From what we see here, The Colour of His Hair looked to be a dramatic thriller, something along the lines of Basil Dearden’s Victim [review]. Two young lovers are being blackmailed and threatened with exposure if they don’t pay--a very real problem at the time. Though what exists of Montague’s script is just set-up, filmmaker Sam Ashby lends it gravity by splicing it together with archival footage about the Reform Society and testimony from men victimized in this way--both by opportunistic criminals and the law that empowered their crimes. At first I was hoping for less documentary and more story, but as Ashby carefully layers his narrative, including information about the Lesbian and Gay News Media Archive, where Montague’s script had been housed, he not only illustrates the heartache that many experienced, but the importance of the change that was brought about when the unctuous law was finally undone.


The Black Balloon (2012; USA; 21 minutes): A short from filmmaking brothers Josh and Ben Safdie (Good Time), The Black Balloon is the grown-up flipside to Albert Lamorisse’s children’s classic The Red Balloon [review]. In NYC, a gaggle of birthday balloons are accidentally released into the air, and a single black balloon drifts away from the pack. Searching for some kind of connection, someone to take its string and give it a life, the black balloon moves through the city, creating unique opportunities for various denizens of the metropolis to put it to use. One man (Larry “Ratso” Sloman, a collaborator of Bob Dylan and Howard Stern) instructs it to block a security camera so he can shoplift, another uses it to distract the daughter of his girlfriend, and a third to get the attention of his grown son. In each case, the adult abandons the balloon as soon as it served its purpose--the complete opposite of the little boy in The Red Balloon.

The Safdies have an agile shooting style that works well with the material and the locale. Stray, superfluous moments give a pretty good indication of how much the boys love New York, and you will marvel at how they pulled off some of the au naturale street scenes where the balloon bobs its way through the crowd.

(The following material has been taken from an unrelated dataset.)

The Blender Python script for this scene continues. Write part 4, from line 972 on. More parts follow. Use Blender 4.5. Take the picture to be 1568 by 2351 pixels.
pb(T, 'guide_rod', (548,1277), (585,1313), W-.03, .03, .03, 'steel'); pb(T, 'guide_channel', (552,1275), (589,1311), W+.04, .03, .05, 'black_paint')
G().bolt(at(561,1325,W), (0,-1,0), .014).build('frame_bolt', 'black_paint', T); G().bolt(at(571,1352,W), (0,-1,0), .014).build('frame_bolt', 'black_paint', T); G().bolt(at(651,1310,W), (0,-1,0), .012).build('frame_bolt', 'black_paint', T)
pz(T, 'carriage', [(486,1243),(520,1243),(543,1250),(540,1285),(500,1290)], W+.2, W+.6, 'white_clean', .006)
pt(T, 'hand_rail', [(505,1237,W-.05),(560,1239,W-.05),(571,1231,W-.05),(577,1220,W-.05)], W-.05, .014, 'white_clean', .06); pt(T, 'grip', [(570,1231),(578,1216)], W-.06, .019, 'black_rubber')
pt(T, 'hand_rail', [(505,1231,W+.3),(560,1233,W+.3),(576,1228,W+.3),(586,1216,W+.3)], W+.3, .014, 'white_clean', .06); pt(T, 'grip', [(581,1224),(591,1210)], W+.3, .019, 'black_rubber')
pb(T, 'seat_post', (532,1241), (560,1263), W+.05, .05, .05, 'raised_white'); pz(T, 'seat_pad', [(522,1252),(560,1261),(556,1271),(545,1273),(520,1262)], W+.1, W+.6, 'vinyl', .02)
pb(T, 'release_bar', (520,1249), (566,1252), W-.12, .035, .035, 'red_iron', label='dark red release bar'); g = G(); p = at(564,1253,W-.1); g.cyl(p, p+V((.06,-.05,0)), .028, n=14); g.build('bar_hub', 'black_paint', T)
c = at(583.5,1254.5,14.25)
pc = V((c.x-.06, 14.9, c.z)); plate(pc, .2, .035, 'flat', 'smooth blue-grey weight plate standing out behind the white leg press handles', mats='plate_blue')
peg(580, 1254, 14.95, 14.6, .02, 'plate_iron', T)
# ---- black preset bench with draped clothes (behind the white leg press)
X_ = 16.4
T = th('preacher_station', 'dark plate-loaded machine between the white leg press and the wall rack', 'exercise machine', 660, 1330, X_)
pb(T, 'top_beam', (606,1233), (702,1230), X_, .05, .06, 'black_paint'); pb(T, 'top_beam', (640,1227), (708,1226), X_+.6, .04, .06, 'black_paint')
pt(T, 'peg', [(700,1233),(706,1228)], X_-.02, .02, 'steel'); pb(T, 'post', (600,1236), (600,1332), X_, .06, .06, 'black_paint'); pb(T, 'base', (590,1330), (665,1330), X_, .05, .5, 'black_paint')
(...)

The characters all seem as if they are plucked straight from that mass, lending a credibility to what is otherwise a fanciful production. Though slight in its parts, the whole is effective.

(Side note: The Red Balloon enthusiasts should also check out Hou Hsiao-Hsien’s Flight of the Red Balloon [review] to see an alternate update.)


Vingt-quatre heures de la vie d’un clown [Twenty-Four Hours in the Life of a Clown] (1946; France; 18 minutes): The first film from renowned auteur Jean-Pierre Melville is a long way from his more famous efforts like Le samourai [review] and Army of Shadows [review 1, 2]. This black-and-white documentary is exactly as advertised: a chronicle of what a famous clown, Beby, does between one night’s performance and the next. Narrated by Melville (there is little live sound), the film takes a rather lackadaisical approach to the reporting, embracing its subject and allowing for a little humorous staging--including an excellent sequence where Beby and his partner get inspiration from watching the mishaps of regular folks on the Parisian street (all staged, but don’t worry about it).

My favorite player, though, is Beby’s dog Swing, who goes wherever he goes. Try not to be completely charmed when Swing takes a prayer pose next to his master to say his blessings before bed. Just try!

(Note: Also available on the Criterion Collection release of Le silence de la mer, Melville’s feature-length debut.)